Edmonton International Airport (EIA) is leading the way in developing systems to protect the safety of its perimeter by introducing a new autonomous vehicle that offers an extra set of eyes around the miles of fencing that are hard to patrol in person.

I reported last month about the problems airports are facing in securing the vast areas of land away from the passenger terminals, which could prove an easy target to those intent on breaking onto airport property and causing danger.

In a recent example, a man scaled the fence at Atlanta Hartsfield-Jackson Airport and ran towards a Delta jet on a taxiway, before climbing onto its wing.

At EIA, a new all-terrain vehicle (ATV) was rolled out recently with the mission of providing an extra layer of security. Developed by the Alberta Centre for Advanced MNT Products (ACAMP), it resembles something between a Jeep and robot.

The vehicle is unarmed, but comes with cameras, lighting, and some complicated computer programming that will help it become autonomous.

"Safety and security is our number one priority at EIA and the autonomous ATV security vehicle will enhance our patrol of the perimeter fencing that secures the 7,000 acres of land at our airport," says Steve Maybee, EIA’s vice president of operations and infrastructure.

The ATV can be controlled remotely by members of the airport security team, giving them eyes on the perimeter and an authoritative presence to any would-be intruders. However, the brains in the machine will soon learn to navigate around the airport, avoiding obstacles and following the correct paths, much like an automatic vacuum cleaner or lawn mower.

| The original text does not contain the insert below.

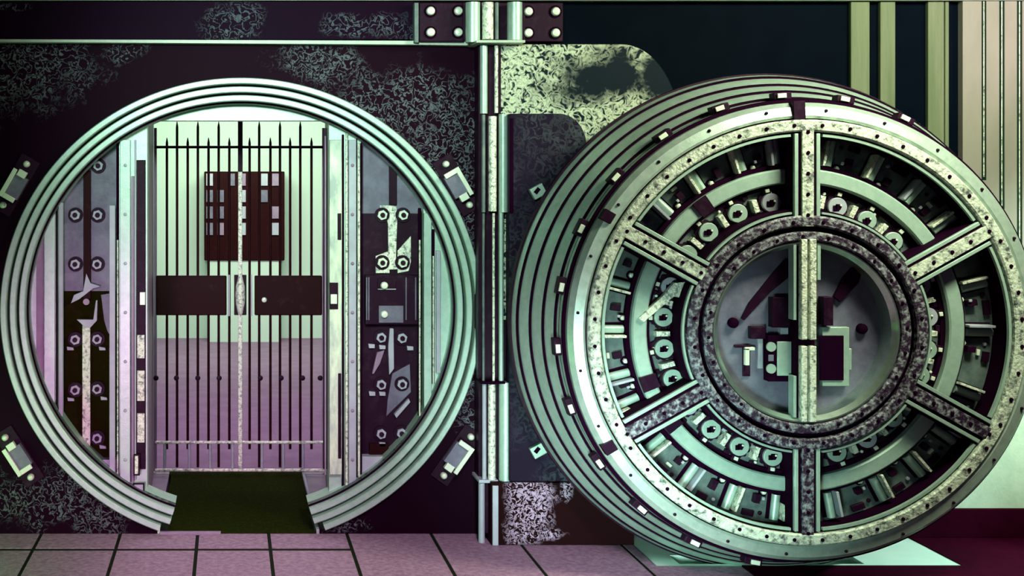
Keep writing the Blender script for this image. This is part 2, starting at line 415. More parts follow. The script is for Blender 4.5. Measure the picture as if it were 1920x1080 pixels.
# right side
upright(606, 614, 240, 880, 'blackm', YT - .012, .012, 'channel_back'); urod(610, 1.8, 255, 890, 'mauve')
upright(618, 641, 262, 890, 'pale_u', YT - .03, .03, 'bright_upright'); upright(633, 640, 400, 450, 'blackm', YT - .034, .006, 'slot'); upright(618, 634, 530, 580, 'blackm', YT - .036, .008, 'latch_box'); upright(620, 632, 552, 570, 'pale', YT - .05, .014, 'latch_tab')
upright(634, 640, 700, 860, 'blackm', YT - .034, .006, 'slot'); upright(641, 645, 252, 915, 'black', YT - .014, .014, 'seam'); urod(650, 2.4, 250, 912, 'glint')
upright(654, 668, 262, 925, 'lav', YT - .04, .04); upright(668.5, 670, 255, 900, 'black', YT - .012, .012, 'seam'); urod(673, 2.2, 268, 905, 'glint'); upright(676, 679, 268, 905, 'black', YT - .012, .012, 'seam')
upright(784, 790, 390, 780, 'black', YT - .012, .012, 'seam'); urod(787, 1.7, 450, 790, 'glint'); upright(795, 809, 400, 790, 'mint', YT - .03, .03)
upright(810, 815, 430, 720, 'black', YT - .012, .012, 'seam'); urod(812.5, 1.5, 480, 720, 'glint'); upright(818, 826, 470, 700, 'lav', YT - .02, .02, 'inlay_strip')
# bolts marks on the pale uprights
for x, m in ((235, 'lav'), (661, 'mauve')):
    for yy in range(310, 900, 92):
        yq = YT - .045 if x < 300 else YT - .04
        obj('screw', MB().dome(wx(x, yq), wz(yy, yq), yq, 3.2 * mp(yq), .005, 12), m, VF)
# bolt studs on the panels
def stud(x, y, yb, bright='lav', dark='blackm'):
    q = mp(yb)
    w = obj('washer', MB().cyl(wx(x, yb), wz(y, yb), yb - .012, yb, 14 * q, 28), dark, VF)
    obj('nut', MB().cyl(wx(x, yb), wz(y, yb), yb - .030, yb - .012, 9.5 * q, 6, 9.5 * q, .3), bright, w)
    obj('stud_end', MB().cyl(wx(x, yb), wz(y, yb), yb - .040, yb - .030, 4.6 * q, 12), dark, w)
yb = YT + .06
for x, y in [(185, 311), (142, 403), (184, 403), (142, 495), (183, 495), (142, 636), (183, 635), (142, 730), (183, 728), (142, 822), (183, 820), (163, 565)]:
    if (x, y) == (163, 565): continue
    stud(x, y, yb)
for x, y in [(716, 403), (755, 403), (716, 492), (754, 492), (714, 632), (753, 633), (714, 720), (753, 719), (714, 812), (752, 811)]:
    stud(x, y, yb, 'pale' if y < 500 else 'lav')
def bp(pts, m, name, y0, th=.012, label=None):
    obj(name, MB().prism([(wx(a, y0), wz(b, y0)) for a, b in pts], y0 - th, y0), m, VF, .0015, label=label)
bp([(157, 320), (171, 320), (171, 560), (157, 560)], 'maroon', 'link_bar', yb, .02)
bp([(155, 600), (170, 600), (170, 858), (162, 864), (155, 856)], 'glint', 'link_bar', yb, .016, 'bright worn link bar')
bp([(157, 545), (163, 512), (171, 530), (190, 536), (176, 540), (150, 560), (134, 568), (140, 552)], 'lav', 'bent_lever', yb, .03)
bp([(145, 598), (176, 598), (181, 562), (184, 562), (183, 600), (170, 614), (160, 612)], 'lav', 'bent_lever', yb, .03)
bp([(190, 552), (214, 548), (214, 640), (202, 620), (196, 600)], 'slab_l', 'guard_plate', yb, .022)
obj('boss', MB().cyl(wx(163, yb), wz(565, yb), yb - .03, yb, 6 * mp(yb), 16), 'mauve', VF)
for x, y in ((132, 652), (192, 652), (133, 747), (195, 745), (193, 836)):
    bp([(x - 6, y - 3), (x + 6, y - 1), (x + 7, y + 4), (x - 5, y + 4)], 'lav', 'cotter', yb, .02)
# right hand cross shaped plates
bp([(712, 385), (726, 385), (742, 386), (745, 400), (742, 480), (745, 505), (728, 505), (727, 420), (722, 400), (712, 398)], 'glint', 'cross_plate', yb, .011, 'bright worn cross plate')
bp([(704, 480), (730, 470), (730, 512), (704, 512)], 'glint', 'cross_plate', yb, .010, 'bright worn cross plate')
bp([(745, 470), (770, 442), (770, 490), (766, 508), (745, 512)], 'glint', 'cross_plate', yb, .010, 'bright worn cross plate')
bp([(729, 300), (743, 310), (743, 384), (729, 384)], 'blackm', 'link_bar', yb, .02)
bp([(730, 615), (737, 615), (738, 690), (729, 702), (727, 650)], 'lav', 'link_bar', yb, .02)
bp([(697, 700), (706, 660), (720, 656), (712, 680), (700, 700)], 'mauve', 'bent_lever', yb, .02)
bp([(735, 700), (768, 682), (770, 735), (742, 762), (724, 780), (726, 752)], 'slab_l', 'cross_plate', yb, .01)
bp([(738, 775), (765, 746), (768, 752), (742, 782)], 'lav', 'bent_lever', yb, .03)
bp([(692, 830), (728, 830), (728, 856), (692, 856)], 'maroon', 'packing_block', yb, .02)
bp([(735, 852), (744, 824), (752, 822), (750, 836), (742, 858)], 'lav', 'bent_lever', yb, .028)
for x, y in ((696, 648), (716, 650), (768, 652), (697, 737), (716, 737), (716, 832)):
    bp([(x - 6, y - 4), (x + 6, y - 3), (x + 6, y + 4), (x - 5, y + 4)], 'lav', 'cotter', yb, .02)
bp([(683, 515), (783, 515), (783, 606), (683, 606)], 'blackm', 'lock_case', yb, .05)
y2 = yb - .05
bp([(708, 522), (742, 522), (742, 541), (708, 541)], 'blackm', 'lock_cover', y2, .008); bp([(708, 541), (742, 541), (742, 543), (708, 543)], 'lav', 'cover_lip', y2, .012)
bp([(710, 573), (756, 573), (756, 605), (710, 605)], 'slab_l', 'lock_cover', y2, .008)
for y in (535, 589): obj('knob', MB().dome(wx(720, y2), wz(y, y2), y2 - .008, 7 * mp(y2), .02, 18), 'pale', VF)
for x in (686, 690, 760, 778): bp([(x, 520), (x + 2.5, 520), (x + 2.5, 600), (x, 600)], 'slab_l', 'guide_strip', y2, .006)
# doorway jambs leading to the gate

def plan(pts, z0, z1):
    n_ = len(pts); m_ = MB()
    return m_.add([(x, y, z0) for x, y in pts] + [(x, y, z1) for x, y in pts], [tuple(range(n_)), tuple(range(2*n_-1, n_-1, -1))] + [(i, (i+1) % n_, (i+1) % n_ + n_, i + n_) for i in range(n_)])
GX0, GX1 = wx(287.5, YG), wx(610.5, YG)
struct('wall_jamb_left', plan([(DX0, YT + .101), (GX0, YG + .05), (GX0 - .06, YG + .05), (DX0 - .06, YT + .101)], 0, DZ1 + .1), 'mauve')
struct('wall_jamb_right', plan([(DX1, YT + .101), (GX1, YG + .05), (GX1 + .06, YG + .05), (DX1 + .06, YT + .101)], 0, DZ1 + .1), 'mauve')
struct('ceiling_jamb', MB().box(DX0 - .1, DX1 + .2, YT + .101, YG + .12, DZ1 + .1, DZ1 + .16), 'mint')
struct('wall_chamber_front', MB().box(CX0 - .1, GX0 - .01, YG + .051, YG + .12, 0, 3.0).box(GX1 + .01, CX1 + .1, YG + .051, YG + .12, 0, 3.0).box(GX0 - .01, GX1 + .01, YG + .051, YG + .12, DZ1 + .16, 3.0), 'bwall')
# vestibule floor beside the ramp
def zell(x, r):
    t = max(0, r * r - (x - OX) ** 2); return OZ - EY * math.sqrt(t)
RX0, RX1 = -.325, .408
struct('floor_vestibule_left', MB().box(-.66, RX0 - .014, YT + .101, YG + .05, -.06, 0), 'mauve')
struct('floor_vestibule_right', MB().box(RX1 + .016, .76, YT + .101, YG + .05, -.06, 0), 'mauve')

# ramp through the opening
t = thing('entrance_ramp', 'dark olive ramp running through the bottom of the round vault opening', 'ramp', (0, .6, -.01))
obj('walking_mat', MB().box(RX0, RX1, -.001, 1.20, -.04, .004), 'olive', t)
obj('edge_strip', MB().box(RX0 - .012, RX0, -.004, .34, -.04, .02), 'edge', t, .002)
obj('edge_strip', MB().box(RX1, RX1 + .014, -.004, 1.19, -.04, .02), 'lav', t, .002)
obj('front_lip', MB().box(RX0, -.04, -.02, -.002, -.02, .012), 'mauve', t, .002)

# ================================================================== DAY GATE
G = thing('day_gate', 'barred steel day gate with two dark lock plates inside the round opening', 'gate', (wx(450, YG), YG, 0))
Y = YG
def gx(px): return wx(px, YG)
def gz(py): return wz(py, YG)
for i, px in enumerate([313, 332, 352, 371, 391, 410, 430, 468, 486, 507, 525, 544, 563, 584]):
    tall = px in (332, 371, 410, 486, 525, 563)
    r = .0075
    zt = gz(238 if tall else 268)
    obj('bar', MB().rod((gx(px), YG, gz(876 if tall else 842)), (gx(px), YG, zt), r, 12).rod((gx(px), YG, zt), (gx(px), YG, zt + .03), r, 12, .002), 'maroon', G)
for px in (309, 355, 394, 436, 491, 531, 568):
    obj('bar_reflection', MB().rod((gx(px), YG - .003, gz(877)), (gx(px), YG - .003, gz(832)), .009, 12), 'lav', G)  # pale posts stand for reflections low beside the gate bars
for y, r, m in ((276, .008, 'blackm'), (828, .0085, 'glint'), (880, .009, 'glint')):
    obj('cross_rail', MB().rod((gx(291), YG - .022, gz(y)), (gx(608), YG - .022, gz(y)), r, 12), m, G)
obj('centre_stile', MB().box(gx(446), gx(455), YG - .02, YG + .01, gz(322), gz(226)), 'blackm', G, .002, label='dark upper centre stile')
obj('centre_stile', MB().box(gx(446.5), gx(454), YG - .034, YG - .012, gz(876), gz(322)), 'glint', G, .002, label='bright worn centre stile')
obj('gate_frame', MB().box(gx(289), gx(294), YG - .015, YG + .015, gz(882), gz(240)).box(gx(604), gx(609), YG - .015, YG + .015, gz(882), gz(240)), 'mauve', G, .002)
obj('stile_side', MB().box(gx(428), gx(431), YG - .016, YG + .01, gz(592), gz(515)).box(gx(470), gx(473), YG - .016, YG + .01, gz(592), gz(515)), 'lav', G)
obj('latch_back', MB().box(gx(439), gx(462), YG - .03, YG + .0, gz(590), gz(515)), 'blackm', G, .003)
obj('pull_handle', MB().lathe(0, 0, [(0, 0)], n=3), 'glint', G) if False else None
mb = MB(); prof = [(518, 4), (526, 6), (535, 8.5), (552, 9.5), (568, 8.5), (580, 6), (588, 4)]
n = 16; vs = []; fs = []
for py, r in prof:
    vs += [(gx(450.5) + r * mp(YG) * math.cos(2*PI*i/n), YG - .045 + r * mp(YG) * .8 * math.sin(2*PI*i/n), gz(py)) for i in range(n)]
for k_ in range(len(prof) - 1): fs += [(k_*n+i, k_*n+(i+1) % n, (k_+1)*n+(i+1) % n, (k_+1)*n+i) for i in range(n)]
fs += [tuple(range(n)), tuple(range((len(prof)-1)*n, len(prof)*n))]
obj('pull_handle', mb.add(vs, fs), 'glint', G)
for x0, x1 in ((293, 425), (477, 603)):
    obj('lock_plate', MB().box(gx(x0), gx(x1), YG - .04, YG - .012, gz(590), gz(516)), 'maroon', G, .006)
obj('keyhole_boss', MB().dome(gx(495), gz(561), YG - .04, 5 * mp(YG), .012, 14), 'pale', G)
for px in (293, 331, 371, 411, 488, 527, 567, 600):
    obj('bar_rivet', MB().dome(gx(px), gz(708), YG - .014, 5 * mp(YG), .012, 10), 'blackm', G)

# chamber furniture seen between the bars
YB = CY1
def cxp(px): return wx(px, YB)
def czp(py): return wz(py, YB)
C_ = thing('deposit_box_cabinet', 'dark block of safe deposit boxes on the chamber wall behind the gate', 'cabinet', (cxp(458), YB, 0))
obj('stand', MB().box(cxp(392), cxp(523), YB - .33, YB - .002, 0, czp(485)), 'bwall', C_)
obj('carcass', MB().box(cxp(384), cxp(531), YB - .35, YB - .001, czp(485), czp(322)), 'maroon', C_, .01)
q = 0
for px in range(388, 528, 20):
    for py in range(326, 440, 30):
        q += 1
        if random.random() < .52:
            obj('box_front', MB().box(cxp(px), cxp(px + 12), YB - .37, YB - .35, czp(py + 22), czp(py)), random.choice(['slab_l', 'lav', 'lav', 'mauve']), C_)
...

It will be able to identify animals and humans on its patrols, as well as any damage to the fencing, signs of tampering or tunneling under the fence , and any foreign obstacles which may have been introduced to the airport property.

"The partnership with EIA has helped us build a customizable platform that uses the latest in artificial intelligence, telematics, communications and other technologies that has application worldwide," says Rosy Amlani, ACAMP’s CFO and vice-president of business development.

Whilst this tool is still in the developmental stage, and very much a product of Alberta’s push for development of autonomous transport possibilities, ACAMP, which collaborates with around 40 different companies, will soon be speaking to Raytheon in the United States to develop the ATV further. Steps include making it nonhackable, and turning it into a tool which could be rolled out to airports around the world.

Edmonton was previously a pioneer in using robotic birds to scare away live birds from its runways.

The airport revealed the new ATV as it hosted experts from around the world at the Smart Airports and Regions and Exhibition, which focused on the design, development and planning of airports.